About

About My Work

The creation of a truly vibrant and sustainable society will take every last one of us. The good news is that the range of identities and perspectives engaging in the collective conversation is expanding exponentially. This is a critical moment. It is rich with possibilities and also leadership challenges.

The participation of so many previously excluded voices is exhilarating, but, for some of us, it can also be disorienting. Particularly for those of us accustomed to having our frame of reference treated as common sense, leading in this moment can feel perilous. Yet, if we hope to embody the societal change we claim to stand for, we’ll need to unlearn older models of leadership while learning to navigate this emerging terrain with creativity and humility. The temptation to step back is understandable. Change is always hard, and especially so when we’re feeling alone and under a spotlight. However, as holders of institutional knowledge that is essential for systemic transformation, we have a vital responsibility to stay engaged.

For over a decade, I’ve been working with activists, artists, educators, and other leaders who want to orient to this emerging landscape - helping them deepen their analysis while strengthening their muscles of accountability and self-compassion. I’ve learned that anyone can build their capacity to engage in this moment with integrity and resilience. I specialize in partnering with other white leaders, especially white men, who want to more effectively and constructively participate in this vital movement for transformation.

About Me

I was raised in a three bedroom ranch house in a leafy suburban neighborhood in northeast Ohio. The street we lived on was safe and quiet; my school was well resourced. Everyone around us was white and no one seemed to notice. I assumed that middle class white Americans like us were the norm, and that people who didn’t have what we had were either unlucky or undeserving.

As a queer kid, I felt obscurely alienated from this tidy world of nuclear families and rigid gender norms, but I didn’t know why. After spending a third of my life trying to fit in - earning Eagle Scout, dating outside my gender, and so on - I relocated to California in search of a more authentic life. Although still deep in the closet, my queerness was like a crack in the foundation of my reality.  Eventually, I landed at a small progressive graduate school in the Bay Area, where I finally found support to push my way through that opening and begin to inhabit the wider world beyond. 

Besides coming to terms with my queerness, my grad school experience revealed the ideological roots of our ongoing ecological and spiritual crises. I learned to see these crises as products of a Western worldview that centers the human (or man) as the purpose of everything, while relegating the natural world to the status of exploitable resources. This perspective was enormously eye-opening for me.
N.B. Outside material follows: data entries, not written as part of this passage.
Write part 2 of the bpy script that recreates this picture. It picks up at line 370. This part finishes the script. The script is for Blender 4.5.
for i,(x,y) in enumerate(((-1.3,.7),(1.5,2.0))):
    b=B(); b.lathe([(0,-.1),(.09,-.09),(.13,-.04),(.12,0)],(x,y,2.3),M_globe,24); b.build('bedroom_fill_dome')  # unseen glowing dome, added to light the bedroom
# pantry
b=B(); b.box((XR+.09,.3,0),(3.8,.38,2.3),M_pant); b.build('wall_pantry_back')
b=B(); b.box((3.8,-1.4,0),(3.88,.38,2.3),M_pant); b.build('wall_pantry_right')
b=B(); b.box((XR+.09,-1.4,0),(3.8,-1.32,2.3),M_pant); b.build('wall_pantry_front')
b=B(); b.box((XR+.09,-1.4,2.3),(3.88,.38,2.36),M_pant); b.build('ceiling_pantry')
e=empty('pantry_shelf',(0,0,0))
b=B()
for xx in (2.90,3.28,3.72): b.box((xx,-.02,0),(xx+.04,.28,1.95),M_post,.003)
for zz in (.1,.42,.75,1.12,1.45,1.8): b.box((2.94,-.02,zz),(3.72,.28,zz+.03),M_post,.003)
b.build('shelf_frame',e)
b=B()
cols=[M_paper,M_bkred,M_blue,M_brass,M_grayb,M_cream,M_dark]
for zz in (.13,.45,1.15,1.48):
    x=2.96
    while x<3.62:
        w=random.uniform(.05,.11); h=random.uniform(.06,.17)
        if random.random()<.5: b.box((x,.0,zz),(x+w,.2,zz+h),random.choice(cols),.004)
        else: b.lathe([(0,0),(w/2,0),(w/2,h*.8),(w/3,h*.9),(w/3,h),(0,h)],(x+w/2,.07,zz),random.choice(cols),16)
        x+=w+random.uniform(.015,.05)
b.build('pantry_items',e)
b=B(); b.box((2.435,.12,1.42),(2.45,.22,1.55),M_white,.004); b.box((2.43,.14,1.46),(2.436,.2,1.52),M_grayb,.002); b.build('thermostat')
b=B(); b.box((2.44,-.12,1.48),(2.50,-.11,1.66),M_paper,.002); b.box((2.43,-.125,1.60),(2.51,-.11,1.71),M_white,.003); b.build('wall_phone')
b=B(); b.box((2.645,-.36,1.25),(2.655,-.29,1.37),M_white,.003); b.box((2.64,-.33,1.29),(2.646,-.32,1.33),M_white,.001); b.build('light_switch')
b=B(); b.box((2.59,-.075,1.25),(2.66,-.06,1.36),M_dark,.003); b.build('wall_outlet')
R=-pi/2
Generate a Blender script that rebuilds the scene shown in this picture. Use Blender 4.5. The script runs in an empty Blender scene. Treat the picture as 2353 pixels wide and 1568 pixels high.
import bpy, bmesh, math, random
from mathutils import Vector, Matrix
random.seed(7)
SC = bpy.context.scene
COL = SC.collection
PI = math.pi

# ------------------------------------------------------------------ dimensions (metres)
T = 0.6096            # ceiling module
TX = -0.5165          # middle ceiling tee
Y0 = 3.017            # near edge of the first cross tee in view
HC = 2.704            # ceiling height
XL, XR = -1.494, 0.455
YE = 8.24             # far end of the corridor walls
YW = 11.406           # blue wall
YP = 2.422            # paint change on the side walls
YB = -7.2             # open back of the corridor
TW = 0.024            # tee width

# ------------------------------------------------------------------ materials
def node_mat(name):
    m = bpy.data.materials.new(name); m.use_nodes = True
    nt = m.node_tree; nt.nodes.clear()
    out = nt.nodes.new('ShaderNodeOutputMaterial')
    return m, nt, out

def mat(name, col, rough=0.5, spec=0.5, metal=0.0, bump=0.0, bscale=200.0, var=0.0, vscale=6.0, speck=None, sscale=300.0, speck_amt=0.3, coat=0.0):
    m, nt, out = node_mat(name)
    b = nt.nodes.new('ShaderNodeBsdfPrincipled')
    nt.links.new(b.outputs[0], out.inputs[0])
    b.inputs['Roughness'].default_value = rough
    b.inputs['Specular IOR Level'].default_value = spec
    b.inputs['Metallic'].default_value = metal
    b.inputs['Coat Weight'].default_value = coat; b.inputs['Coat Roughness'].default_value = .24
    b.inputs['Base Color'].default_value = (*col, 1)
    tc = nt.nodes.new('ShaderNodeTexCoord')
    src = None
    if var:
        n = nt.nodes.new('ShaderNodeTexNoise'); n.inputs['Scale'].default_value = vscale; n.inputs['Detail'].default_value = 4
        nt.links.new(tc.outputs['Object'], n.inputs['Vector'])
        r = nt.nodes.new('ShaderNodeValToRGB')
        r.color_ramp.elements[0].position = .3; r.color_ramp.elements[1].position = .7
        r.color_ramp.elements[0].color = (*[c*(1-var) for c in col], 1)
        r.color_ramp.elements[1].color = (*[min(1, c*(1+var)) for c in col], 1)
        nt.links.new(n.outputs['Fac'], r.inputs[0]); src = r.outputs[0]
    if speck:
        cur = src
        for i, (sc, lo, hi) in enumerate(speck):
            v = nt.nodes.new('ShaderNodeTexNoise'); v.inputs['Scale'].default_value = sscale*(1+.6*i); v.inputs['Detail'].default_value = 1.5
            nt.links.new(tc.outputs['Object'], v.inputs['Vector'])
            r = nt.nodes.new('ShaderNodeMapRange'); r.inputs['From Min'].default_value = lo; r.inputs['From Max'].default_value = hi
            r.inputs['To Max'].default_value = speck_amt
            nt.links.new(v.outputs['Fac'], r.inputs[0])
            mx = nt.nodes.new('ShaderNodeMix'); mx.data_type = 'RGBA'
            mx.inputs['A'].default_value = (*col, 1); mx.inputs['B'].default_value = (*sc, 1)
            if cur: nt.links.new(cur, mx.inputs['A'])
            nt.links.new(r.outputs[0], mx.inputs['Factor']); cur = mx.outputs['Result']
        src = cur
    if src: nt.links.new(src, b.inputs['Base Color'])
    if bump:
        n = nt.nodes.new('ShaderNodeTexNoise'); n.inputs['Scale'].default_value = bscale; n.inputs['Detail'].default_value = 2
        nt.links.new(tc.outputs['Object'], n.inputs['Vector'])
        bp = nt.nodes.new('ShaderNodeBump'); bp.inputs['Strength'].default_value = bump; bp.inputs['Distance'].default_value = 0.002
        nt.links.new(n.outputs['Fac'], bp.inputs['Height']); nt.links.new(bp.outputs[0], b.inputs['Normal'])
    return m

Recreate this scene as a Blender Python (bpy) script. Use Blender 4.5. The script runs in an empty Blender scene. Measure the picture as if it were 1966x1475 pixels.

However, it was incomplete.   

When , in 2002, my academic program organized a conference on “worldviews,” a group of students from another program called us on our race and class privilege. They pointed out, among other things, that all the presenters were white. I was defensive at first, but they were right. We were advancing revolutionary ideas for solving global crises from an alarmingly limited frame of reference. Prompted by their critique, a few of us began to grapple with how our whiteness contributed to our arrogance and our ignorance. Fortunately, I was able to appreciate the opportunity because I was already in the midst of having my reality and identity transformatively unraveled. 

That pivotal event launched me on a sustained examination of the ways my identity as a white man informs and deforms my experience. After grad school. this work formed an invaluable touchstone during my time organizing in the environmental movement and teaching English at San Quentin State Prison. For the last decade, I’ve been facilitating groups of white-identified people to examine their own white socialization. I have offered classes and workshops at various organizations such as the East Bay Meditation Center, Spirit Rock Meditation Center, Park Day School. In 2014, I cofounded Beyond Separation, an educational organization dedicated to helping white people embody their commitment to antiracist practice. Currently, in addition to my private practice, I serve as Lead Teacher for the UNtraining White Liberal Racism program. 

It may seem counterintuitive, but through my ongoing engagement with this work, I have learned the true meaning of self acceptance grounded in unconditional worthiness and belonging. It is because I believe that this experience is not only a human right but also an essential prerequisite for a flourishing, ecologically sustainable society, I remain committed to facilitating a collective unlearning of the internalized narratives that uphold unjust hierarchies, undermine human dignity, and preclude true belonging.